* Description of the task
Copy each line of the data below exactly, leaving out pictures.

* Supplied material
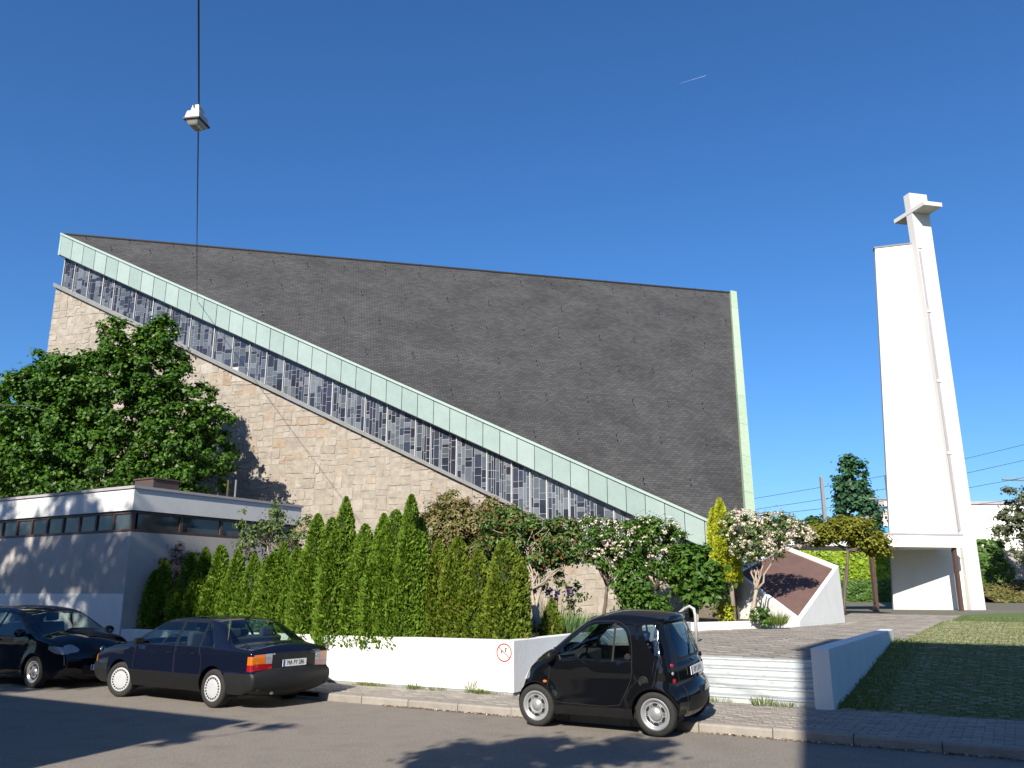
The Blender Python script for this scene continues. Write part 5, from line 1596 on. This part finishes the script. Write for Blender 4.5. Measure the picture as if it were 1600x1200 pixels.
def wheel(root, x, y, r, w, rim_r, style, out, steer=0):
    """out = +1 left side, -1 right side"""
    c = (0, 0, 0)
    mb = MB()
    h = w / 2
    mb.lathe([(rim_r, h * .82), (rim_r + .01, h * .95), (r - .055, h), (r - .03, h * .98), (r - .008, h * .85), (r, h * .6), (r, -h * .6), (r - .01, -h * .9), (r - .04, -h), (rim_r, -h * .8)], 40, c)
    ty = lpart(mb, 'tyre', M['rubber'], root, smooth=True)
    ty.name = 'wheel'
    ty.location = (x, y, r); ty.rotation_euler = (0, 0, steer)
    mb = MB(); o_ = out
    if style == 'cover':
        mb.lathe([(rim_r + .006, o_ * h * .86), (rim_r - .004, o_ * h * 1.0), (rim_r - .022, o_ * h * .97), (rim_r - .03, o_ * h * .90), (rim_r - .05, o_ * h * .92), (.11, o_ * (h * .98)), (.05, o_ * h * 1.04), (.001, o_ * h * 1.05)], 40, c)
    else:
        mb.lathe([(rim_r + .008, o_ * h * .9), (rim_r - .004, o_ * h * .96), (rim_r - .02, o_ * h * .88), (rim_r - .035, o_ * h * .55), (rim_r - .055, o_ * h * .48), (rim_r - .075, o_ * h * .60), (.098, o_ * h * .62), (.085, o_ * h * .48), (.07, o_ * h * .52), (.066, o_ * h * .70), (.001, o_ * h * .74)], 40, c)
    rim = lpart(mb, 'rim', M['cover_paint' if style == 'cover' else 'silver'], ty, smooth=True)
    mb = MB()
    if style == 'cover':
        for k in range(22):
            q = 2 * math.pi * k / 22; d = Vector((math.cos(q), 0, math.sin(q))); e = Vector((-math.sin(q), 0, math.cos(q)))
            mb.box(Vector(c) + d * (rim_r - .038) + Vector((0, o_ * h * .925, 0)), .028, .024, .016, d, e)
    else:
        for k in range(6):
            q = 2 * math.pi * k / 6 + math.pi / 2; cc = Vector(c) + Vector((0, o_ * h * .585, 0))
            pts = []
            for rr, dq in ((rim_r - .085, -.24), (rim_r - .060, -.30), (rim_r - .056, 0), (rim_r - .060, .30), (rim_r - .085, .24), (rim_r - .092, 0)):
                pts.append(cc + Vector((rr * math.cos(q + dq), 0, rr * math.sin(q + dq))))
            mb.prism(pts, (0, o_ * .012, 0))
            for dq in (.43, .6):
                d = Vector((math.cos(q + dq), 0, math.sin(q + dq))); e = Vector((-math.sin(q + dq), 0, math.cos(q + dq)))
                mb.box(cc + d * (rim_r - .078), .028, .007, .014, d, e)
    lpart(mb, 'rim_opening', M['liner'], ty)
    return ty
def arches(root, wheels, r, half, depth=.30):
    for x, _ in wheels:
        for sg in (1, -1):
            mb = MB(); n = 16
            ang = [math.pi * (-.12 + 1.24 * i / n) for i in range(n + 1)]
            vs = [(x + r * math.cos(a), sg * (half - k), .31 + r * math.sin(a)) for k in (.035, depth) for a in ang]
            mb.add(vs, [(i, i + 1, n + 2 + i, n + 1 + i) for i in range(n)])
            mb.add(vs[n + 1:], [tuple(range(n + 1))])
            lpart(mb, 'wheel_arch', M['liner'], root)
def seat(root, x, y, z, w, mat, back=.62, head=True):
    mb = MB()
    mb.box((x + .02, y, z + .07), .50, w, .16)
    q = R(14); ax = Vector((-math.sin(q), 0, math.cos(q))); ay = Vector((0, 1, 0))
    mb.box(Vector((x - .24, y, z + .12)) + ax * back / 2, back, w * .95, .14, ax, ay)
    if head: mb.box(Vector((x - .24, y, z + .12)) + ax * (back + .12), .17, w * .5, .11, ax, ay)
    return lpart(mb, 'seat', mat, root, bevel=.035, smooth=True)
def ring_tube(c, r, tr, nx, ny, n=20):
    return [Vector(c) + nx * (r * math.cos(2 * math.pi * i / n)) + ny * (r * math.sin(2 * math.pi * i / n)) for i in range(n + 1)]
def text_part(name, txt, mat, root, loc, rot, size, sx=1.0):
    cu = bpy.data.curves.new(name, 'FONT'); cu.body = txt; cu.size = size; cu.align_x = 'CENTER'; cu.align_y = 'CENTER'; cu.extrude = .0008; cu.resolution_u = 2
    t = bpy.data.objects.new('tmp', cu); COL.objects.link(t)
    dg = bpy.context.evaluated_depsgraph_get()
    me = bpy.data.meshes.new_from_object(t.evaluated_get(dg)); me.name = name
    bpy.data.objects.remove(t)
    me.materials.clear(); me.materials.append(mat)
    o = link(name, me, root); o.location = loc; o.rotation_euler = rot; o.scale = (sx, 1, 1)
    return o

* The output
The Blender Python script for this scene continues. Write part 5, from line 1596 on. This part finishes the script. Write for Blender 4.5. Measure the picture as if it were 1600x1200 pixels.
def wheel(root, x, y, r, w, rim_r, style, out, steer=0):
    """out = +1 left side, -1 right side"""
    c = (0, 0, 0)
    mb = MB()
    h = w / 2
    mb.lathe([(rim_r, h * .82), (rim_r + .01, h * .95), (r - .055, h), (r - .03, h * .98), (r - .008, h * .85), (r, h * .6), (r, -h * .6), (r - .01, -h * .9), (r - .04, -h), (rim_r, -h * .8)], 40, c)
    ty = lpart(mb, 'tyre', M['rubber'], root, smooth=True)
    ty.name = 'wheel'
    ty.location = (x, y, r); ty.rotation_euler = (0, 0, steer)
    mb = MB(); o_ = out
    if style == 'cover':
        mb.lathe([(rim_r + .006, o_ * h * .86), (rim_r - .004, o_ * h * 1.0), (rim_r - .022, o_ * h * .97), (rim_r - .03, o_ * h * .90), (rim_r - .05, o_ * h * .92), (.11, o_ * (h * .98)), (.05, o_ * h * 1.04), (.001, o_ * h * 1.05)], 40, c)
    else:
        mb.lathe([(rim_r + .008, o_ * h * .9), (rim_r - .004, o_ * h * .96), (rim_r - .02, o_ * h * .88), (rim_r - .035, o_ * h * .55), (rim_r - .055, o_ * h * .48), (rim_r - .075, o_ * h * .60), (.098, o_ * h * .62), (.085, o_ * h * .48), (.07, o_ * h * .52), (.066, o_ * h * .70), (.001, o_ * h * .74)], 40, c)
    rim = lpart(mb, 'rim', M['cover_paint' if style == 'cover' else 'silver'], ty, smooth=True)
    mb = MB()
    if style == 'cover':
        for k in range(22):
            q = 2 * math.pi * k / 22; d = Vector((math.cos(q), 0, math.sin(q))); e = Vector((-math.sin(q), 0, math.cos(q)))
            mb.box(Vector(c) + d * (rim_r - .038) + Vector((0, o_ * h * .925, 0)), .028, .024, .016, d, e)
    else:
        for k in range(6):
            q = 2 * math.pi * k / 6 + math.pi / 2; cc = Vector(c) + Vector((0, o_ * h * .585, 0))
            pts = []
            for rr, dq in ((rim_r - .085, -.24), (rim_r - .060, -.30), (rim_r - .056, 0), (rim_r - .060, .30), (rim_r - .085, .24), (rim_r - .092, 0)):
                pts.append(cc + Vector((rr * math.cos(q + dq), 0, rr * math.sin(q + dq))))
            mb.prism(pts, (0, o_ * .012, 0))
            for dq in (.43, .6):
                d = Vector((math.cos(q + dq), 0, math.sin(q + dq))); e = Vector((-math.sin(q + dq), 0, math.cos(q + dq)))
                mb.box(cc + d * (rim_r - .078), .028, .007, .014, d, e)
    lpart(mb, 'rim_opening', M['liner'], ty)
    return ty
def arches(root, wheels, r, half, depth=.30):
    for x, _ in wheels:
        for sg in (1, -1):
            mb = MB(); n = 16
            ang = [math.pi * (-.12 + 1.24 * i / n) for i in range(n + 1)]
            vs = [(x + r * math.cos(a), sg * (half - k), .31 + r * math.sin(a)) for k in (.035, depth) for a in ang]
            mb.add(vs, [(i, i + 1, n + 2 + i, n + 1 + i) for i in range(n)])
            mb.add(vs[n + 1:], [tuple(range(n + 1))])
            lpart(mb, 'wheel_arch', M['liner'], root)
def seat(root, x, y, z, w, mat, back=.62, head=True):
    mb = MB()
    mb.box((x + .02, y, z + .07), .50, w, .16)
    q = R(14); ax = Vector((-math.sin(q), 0, math.cos(q))); ay = Vector((0, 1, 0))
    mb.box(Vector((x - .24, y, z + .12)) + ax * back / 2, back, w * .95, .14, ax, ay)
    if head: mb.box(Vector((x - .24, y, z + .12)) + ax * (back + .12), .17, w * .5, .11, ax, ay)
    return lpart(mb, 'seat', mat, root, bevel=.035, smooth=True)
def ring_tube(c, r, tr, nx, ny, n=20):
    return [Vector(c) + nx * (r * math.cos(2 * math.pi * i / n)) + ny * (r * math.sin(2 * math.pi * i / n)) for i in range(n + 1)]
def text_part(name, txt, mat, root, loc, rot, size, sx=1.0):
    cu = bpy.data.curves.new(name, 'FONT'); cu.body = txt; cu.size = size; cu.align_x = 'CENTER'; cu.align_y = 'CENTER'; cu.extrude = .0008; cu.resolution_u = 2
    t = bpy.data.objects.new('tmp', cu); COL.objects.link(t)
    dg = bpy.context.evaluated_depsgraph_get()
    me = bpy.data.meshes.new_from_object(t.evaluated_get(dg)); me.name = name
    bpy.data.objects.remove(t)
    me.materials.clear(); me.materials.append(mat)
    o = link(name, me, root); o.location = loc; o.rotation_euler = rot; o.scale = (sx, 1, 1)
    return o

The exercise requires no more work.